PS: please excuse the jpeg and upload compression :-/
The image the software is showing initially is the JPEG preview inserted by the camera into the file. Presumably, you are shooting using settings - like Bright mode, or increased saturation/contast/sharpness - that the software you are using is not honoring when doing its own processing. You should be able to create a preset that will more or less duplicate the effect of the in-camera processing using your favorite camera settings, and then you could simply apply that preset to all your images to give you a better strating place for your custom processing. Or you could use the Pentax software, which should honor the camera settings and come pretty close to reproducing the effect they had on the in-camera processing. Although I find the Pentax software clusmy enough that I'd more more likely to use the preset approach. As an example of how clumsy it is, the Pentax software doens't even provide a way to apply a preset to a bucnh of files and then still allow you to custom process inidividual files from that starting point.
The image the software is showing initially is the JPEG preview inserted by the camera into the file. Presumably, you are shooting using settings - like Bright mode, or increased saturation/contast/sharpness - that the software you are using is not honoring when doing its own processing. You should be able to create a preset that will more or less duplicate the effect of the in-camera processing using your favorite camera settings, and then you could simply apply that preset to all your images to give you a better strating place for your custom processing. Or you could use the Pentax software, which should honor the camera settings and come pretty close to reproducing the effect they had on the in-camera processing. Although I find the Pentax software clusmy enough that I'd more more likely to use the preset approach. As an example of how clumsy it is, the Pentax software doens't even provide a way to apply a preset to a bucnh of files and then still allow you to custom process inidividual files from that starting point.
i understand what you're saying, but when shooting in raw (on my camera at least, v1.00 firmware), the contrast/saturation/sharpness and image tone options are all grayed out...
and yeah, i installed the pentax software way back when, but i got very frustrated and uninstalled it; this was before i started shooting raw...and since i have bridge & cs4, i assumed i would be okay with raw processing...
Go to Colorspace settings on PS and set default to sRGB.
The setting in Camera Raw will only save your RAW files as sRGB, but the PS colorspace settings will need to reflect that to avoid reconverting those pics to Adobe RGB.
any tips on how to change the rgb profile to defaut to srgb??
At the bottom of Camera Raw, where it tells you the colourspace and other info, click on it (it's a link) and you can change your defaults.
If you are finding yourself making similar changes to everything, make yourself a conversion profile that you can automate to at least get you close.
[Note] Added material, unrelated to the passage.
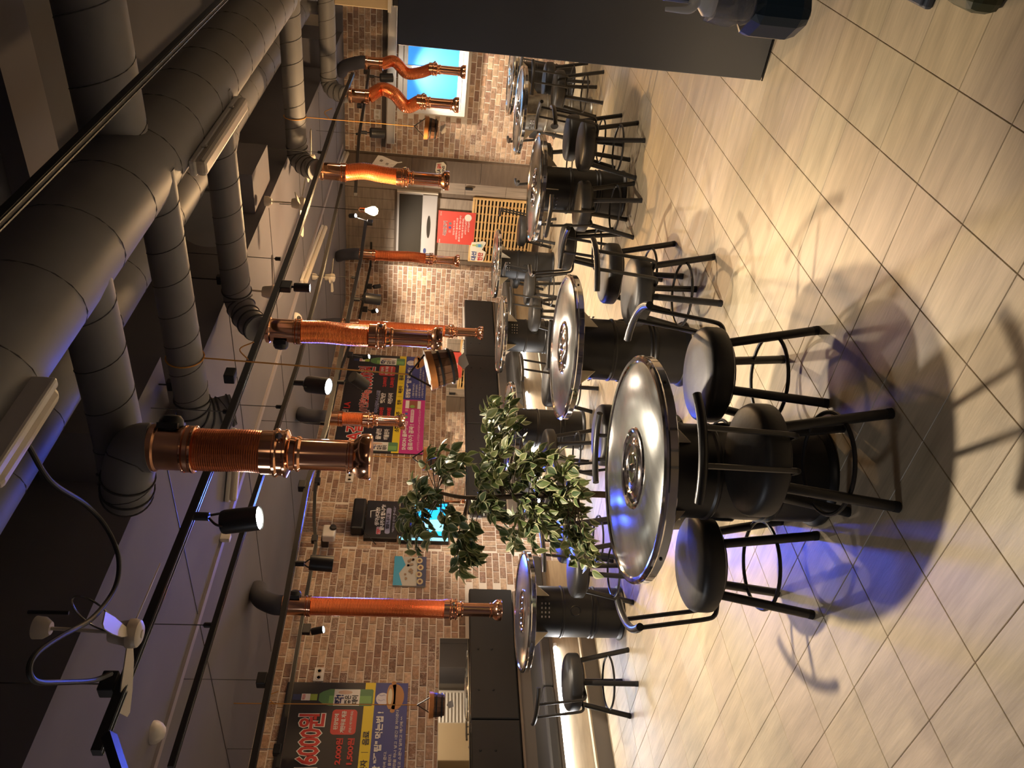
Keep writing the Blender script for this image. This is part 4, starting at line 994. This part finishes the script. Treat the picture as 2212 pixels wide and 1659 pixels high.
add_light('mirror_side_fill', 'AREA', (.6, 7.6, 2.6), 30, (1, .82, .62), rot=(0, 0, 0), size=.4, sizey=.4)  # added fill, no seen source; warms the kitchen side shown in the mirrors

# ------------------------------------------------------------------ hanging buckets
def bucket(label, p, rtop=.085, h=.13, tilt=(0, 0, 0), ztop=ZS, tagc=True, xtop=None):
    p = Vector(p); t = empty('hanging_bucket', p, 0, label, 'bucket')
    q = Matrix.Rotation(tilt[2], 3, 'Z') @ Matrix.Rotation(tilt[0], 3, 'X') @ Matrix.Rotation(tilt[1], 3, 'Y')
    ax = q @ V(0, 0, 1); r = rtop; n = 14
    mb = MB()
    for k in range(n):                                     # wooden staves
        a0, a1 = 2*PI*k/n+.012, 2*PI*(k+1)/n-.012; vs = []
        for z, rr in ((-h, r*.86), (-h*.5, r*.97), (0, r)):
            for a in (a0, a1):
                for e in (0, -.008): vs.append(q @ V((rr+e)*math.cos(a), (rr+e)*math.sin(a), z))
        f = [(0, 2, 6, 4), (4, 6, 10, 8), (1, 5, 7, 3), (5, 9, 11, 7), (0, 4, 5, 1), (4, 8, 9, 5), (2, 3, 7, 6), (6, 7, 11, 10), (8, 10, 11, 9), (0, 1, 3, 2)]
        MB().add(vs, f).build('stave', M['bucketw'], t)
    MB().lathe([(0, -h+.004), (r*.85, -h+.004), (r*.85, -h-.004), (0, -h-.004)], (0, 0, 0), 20, ax).build('bottom', M['bucketw'], t)
    MB().lathe([(r-.006, -.028), (r+.004, -.028), (r+.008, .003), (r-.006, .003)], (0, 0, 0), 28, ax).build('rim_band', M['bucketo'], t)
    for z_ in (-h*.45, -h*.85): MB().lathe([(r*.95, z_-.005), (r*.99, z_-.005), (r*.99, z_+.005), (r*.95, z_+.005)], (0, 0, 0), 28, ax).build('hoop', M['black'], t)
    top = q @ V(0, 0, r*1.05)
    for s_ in (-1, 1): MB().tube([q @ V(s_*r, 0, -.01), top], .0045, 6).build('bail', M['iron'], t)
    zt = ztop-p.z; e = V(*(xtop or (0, 0)), zt) if xtop else V(0, 0, zt)
    MB().tube([top, e], .0035, 6).build('rope', M['rope'], t)
    MB().tube(smoothpath([e*.8+V(0.004, 0, 0), e*.82+V(.04, .03, .02), e*.78+V(.07, .05, .0)], 5), .003, 6).build('rope_end', M['rope'], t)
    if tagc:
        MB().add([q @ V(x, y, z-h-.02) for y in (-.001, .001) for x, z in ((0, 0), (-.03, -.02), (-.012, -.05), (.05, -.04), (.03, -.008))], [tuple(range(5)), tuple(range(9, 4, -1))]).build('paper_leaf', flat((.62, .58, .52)), t)
    return t
bucket('big tilted wooden bucket on an orange rope before the far price board', PY(925, 800, 3.02), .088, .125, (.12, -.25, .5), 2.525)
bucket('small dark wooden bucket with orange rim near the blue window', PY(918, 276, 6.15), .080, .095, (0, .05, .3), 2.525)
bucket('dark wooden bucket on a rope below the near price board', PD(928, 1523, 5.6), .082, .10, (0, 0, .2))
bucket('brown wooden bucket half hidden by leaves at the end of the far price board', PD(915, 990, 5.3), .07, .11, (0, 0, .2), tagc=False)
# orange ropes lashed round the ducts
for k, (x, y) in enumerate(((PY(925, 800, 3.02).x, 3.02), (PY(918, 276, 6.15).x, 6.15))):
    tag(MB().tube([V(x, y+.083*math.cos(a), 2.60+.083*math.sin(a)) for a in np.linspace(0, 2*PI, 25)[:-1]], .0035, 6, closed=True).build('rope_lashing', M['rope']), ['orange rope tied round the first branch duct', 'orange rope tied round the third branch duct'][k], 'rope')

# ------------------------------------------------------------------ leafy tree (variegated artificial ficus)
tb = PD(1200, 1070, 4.25); tb.z = 0
tree = empty('ficus_tree', tb, 0, 'leafy tree with cream-edged leaves between the bench and the second table', 'tree')
pot = MB().lathe([(0, 0), (.13, 0), (.15, .02), (.17, .24), (.18, .26), (.17, .27), (.155, .25), (0, .24)], (0, 0, 0), 28).build('pot', M['black'], tree)
trunk = smoothpath([V(0, 0, .22), V(.01, .01, .6), PD(1130, 1072, 4.27)-tb, PD(1010, 1075, 4.25)-tb, PD(930, 1060, 4.2)-tb], 6)
MB().tube(trunk, np.linspace(.02, .008, len(trunk)), 10).build('trunk', M['bark'], tree)
def leafmesh(k):
    L_ = .068*(1+.16*math.sin(k*2.1)); w_ = .022*(1+.2*math.cos(k)); fold = .25+.1*(k % 3); g = [(.10, .15, .05), (.13, .18, .055), (.075, .12, .045), (.17, .20, .07)][k % 4]
    crm = (.50, .50, .27); prof = [(0, .001), (.12, .5), (.32, .95), (.5, 1.), (.72, .70), (.88, .32), (1., .0)]
    mb = MB(); n = len(prof)
    for s_ in (-1, 1):
        vs = []
        for t_, ww in prof:
            z = -.22*L_*t_*t_; vs += [V(0, t_*L_, z), V(s_*ww*w_*.72, t_*L_, z+ww*w_*fold*.72), V(s_*ww*w_, t_*L_, z+ww*w_*fold)]
        fi = []; fo = []
        for i in range(n-1):
            a, b = i*3, i*3+3; fi.append((a, a+1, b+1, b) if s_ > 0 else (a, b, b+1, a+1)); fo.append((a+1, a+2, b+2, b+1) if s_ > 0 else (a+1, b+1, b+2, a+2))
        o = len(mb.v); mb.add(vs, fi, g); mb.f += [tuple(i+o for i in f) for f in fo]; mb.c += [crm]*len(fo); mb.sm += [False]*len(fo)
    mb.box((0, -.006, 0), (.0015, .016, .0015), col=(.12, .10, .05))
    o = mb.build('leaf', M['leaf']); me = o.data; bpy.data.objects.remove(o); return me
LM = [leafmesh(k) for k in range(8)]
clus = [(930, 1140, 70, 75, .16), (965, 1010, 48, 55, .14), (905, 1085, 38, 70, .14), (1085, 925, 48, 72, .18), (1110, 985, 62, 55, .18), (1055, 1145, 50, 75, .16), (1060, 1060, 45, 60, .16),
        (1180, 1090, 70, 75, .18), (1225, 1150, 70, 65, .16), (1150, 1150, 55, 60, .16), (1180, 1010, 55, 45, .16), (1255, 1215, 45, 35, .12), (1230, 1060, 50, 50, .14), (1000, 1215, 35, 28, .1), (1080, 870, 30, 25, .1)]
leaves = []; twigs = MB()
for ci, (cx, cy2, rx, ry, dz) in enumerate(clus):
    c0 = PD(cx, cy2, 4.2)-tb; nb = 10
    base = min(trunk, key=lambda p: (p-c0).length)
    for k in range(nb):
        a = rng.uniform(0, 2*PI); rr = rng.uniform(.35, 1.)**.7
        tip = PD(cx+rx*rr*math.cos(a), cy2+ry*rr*math.sin(a), 4.2+rng.uniform(-dz, dz))-tb
        mid = base.lerp(tip, .55)+V(rng.normal(0, .02), rng.normal(0, .02), .03)
        path = smoothpath([base, mid, tip], 5); twigs.tube(path, np.linspace(.003, .0012, len(path)), 4)
        for q_ in range(9):
            t_ = 1-q_*.065-rng.uniform(0, .04); i = min(len(path)-2, int(t_*(len(path)-1))); f = t_*(len(path)-1)-i
            p = path[i].lerp(path[i+1], min(1, f)); d = (path[i+1]-path[i]).normalized()
            out = (d+V(*rng.normal(0, .8, 3))).normalized(); out.z -= .25
            leaves.append((p, out.normalized()))
twigs.build('twigs', M['bark'], tree)
rng.shuffle(leaves)
rest = []
order = sorted(range(len(leaves)), key=lambda i: (CM @ (np.array(Vector(leaves[i][0])+tb)-EYE))[2])
bmv = MB(); nleaf = 0
for i in order:
    p, out = Vector(leaves[i][0]), Vector(leaves[i][1]); me = LM[i % 8]
    q = out.to_track_quat('Y', 'Z').to_matrix() @ Matrix.Rotation(float(rng.uniform(-.9, .9)), 3, 'Y')
    if nleaf < 300:
        o = link('leaf', me, tree, p, q.to_euler()); nleaf += 1
    else: rest.append((p, q, me))
vs_, fs_, cs_ = [], [], []
for p, q, me in rest:
    o0 = len(vs_); vs_ += [tuple(q @ v.co+p) for v in me.vertices]; fs_ += [tuple(i+o0 for i in f.vertices) for f in me.polygons]
    ca = me.color_attributes['Col'].data
    for f in me.polygons: c = ca[f.loop_start].color; cs_.append((c[0], c[1], c[2]))
mb = MB(); mb.v, mb.f, mb.c, mb.sm = vs_, fs_, cs_, [False]*len(fs_)
tag(mb.build('leaf_mass', M['leaf'], tree), kind='stuff')

# ------------------------------------------------------------------ kitchen side, right foreground
c0 = PZ(1647, 175)
cab = empty('steel_cabinet', (c0.x, c0.y, 0), 0, 'tall dark grey steel cabinet filling the right side', 'cabinet')
wC, hC, dC = XR-c0.x-.35, 1.715, .75
MB().bbox((wC/2, dC/2, hC/2+.004), (wC, dC, hC-.008), .004).build('body', M['panelblue'], cab)
MB().box((wC/2, -.001, .004), (wC, .003, .006)).build('base_trim', M['black'], cab)
MB().bbox((.42, -.012, 1.30), (.035, .024, .10), .004).build('hinge', M['navy'], cab)
pl = empty('low_platform', (-.43, 2.62, 0), 0, 'low dark blue-grey platform at the right picture edge', 'platform')
MB().bbox((.5, .35, .02), (1.0, .70, .04), .006).build('deck', flat((.055, .065, .09)), pl)
MB().bbox((.02, .35, .014), (.05, .73, .026), .008).build('edge_strip', flat((.04, .05, .07)), pl)
p = PZ(2155, -14); tag(MB().bbox((p.x+.10, p.y+.02, .05), (.30, .16, .10), .03).build('olive_object', flat((.03, .035, .012))), 'dark olive low rounded object at the top right picture edge', 'stool')  # unidentified dark olive thing, modelled as a low rounded block
# counter end with a navy box and a bottle in a clear bag, close to the camera
dn = 1.0
ctop = PD(1616, 20, dn)
cnt = empty('kitchen_counter', (ctop.x, ctop.y, 0), -YAW+.0, 'navy counter end with rounded edge at the right, below the bottle', 'counter')
xr = (PD(1700, 52, dn)-ctop); ez = ctop.z
qz = Matrix.Rotation(YAW, 3, 'Z')
cnt.rotation_euler = (0, 0, YAW)
ex = (PD(1700, 52, dn)-Vector((ctop.x, ctop.y, ctop.z)))
exl = ex @ Vector((math.cos(YAW), math.sin(YAW), 0))
MB().bbox((exl+.5, .02, ez-.042), (1.0, .07, .084), .018).build('counter_top', M['navy'], cnt)
MB().bbox((exl+.54, .046, ez+.05), (1.0, .018, .10), .006).build('splash_back', M['navy'], cnt)
MB().bbox((exl+.95, .03, (ez-.085)/2), (.10, .06, ez-.085), .01).build('leg', M['black'], cnt)
bt = PD(1612, 2, dn-.01); bt.z = ez+.001
bo = empty('sauce_bottle', bt, 0, 'bottle with milky spout cap in a clear crinkled bag, near the camera', 'bottle')
mb = MB(); prof = []
MB().lathe([(0, 0), (.026, .0), (.029, .006), (.029, .060), (.026, .070)], (0, 0, 0), 28).build('bottle_body', M['bag'], bo)
MB().lathe([(.027, .066), (.029, .070), (.028, .080), (.018, .090), (.012, .093)], (0, 0, 0), 28).build('cap_base', M['cap'], bo)
bo.scale = (.8, .8, .72); spd = V(-math.cos(YAW), -math.sin(YAW), 0)
sp_pts = smoothpath([V(0, 0, .088)+spd*.0, V(0, 0, .100)+spd*.012, V(0, 0, .104)+spd*.020, V(0, 0, .116)+spd*.0245, V(0, 0, .150)+spd*.026], 5)
MB().tube(sp_pts, np.linspace(.012, .0032, len(sp_pts)), 14).build('spout', M['cap'], bo)
def crinkle(z): return [V((.034+.004*math.sin(5*a+z*90)+.003*math.sin(11*a+z*230))*math.cos(a), (.034+.004*math.cos(4*a+z*120))*math.sin(a), z) for a in np.linspace(0, 2*PI, 41)[:-1]]
mb = MB(); rings = [crinkle(z) for z in (.002, .015, .03, .045, .06, .075)]; vs = [v for r_ in rings for v in r_]
mb.add(vs, [(i*40+k, i*40+(k+1) % 40, (i+1)*40+(k+1) % 40, (i+1)*40+k) for i in range(5) for k in range(40)], smooth=True).build('plastic_bag', M['bag'], bo)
You can also set the default from ACR default to Image settings (or vice versa) to see if that helps.
i understand what you're saying, but when shooting in raw (on my camera at least, v1.00 firmware), the contrast/saturation/sharpness and image tone options are all grayed out...
It isn't RAW that grays out those settings - it must be something else. Like maybe, shooting in Green / Auto Pict mode? If you're in that mode, than it is indeed messing with the sharpness/saturation/contrast of all your images for the JPEG preview it inserts into the file, but true to its name, the RAW data itself contains none of those adjustments.
I experience this same problemand I use picasa. I did some tests and realized that picasa is not picking up the in camera jpeg settings. Which make sense if I am shooting raw. I just bought lightroom so I will have to see if I can do what was suggested and create presets. Does anyone know how to set the color space in picasa?
I have noticed the same issue with my K200D. The LCD display of photos shows much brighter colors and higher contrast than the downloaded photos, regardless of whether they are RAW or jpg. K200D has a control to reduce the camera display brightness and I have decreased that down to -4 or -5 in hope it will more closely match what I see on the computer screen. I do not do much printing but when I have, the printed photos were even darker so, I don't think it is that the monitor is too dark, I think the default camera display is overly bright.
(Yes, I know I need to calibrate and use a monitor better suited for photo editing, but these things take time and money.)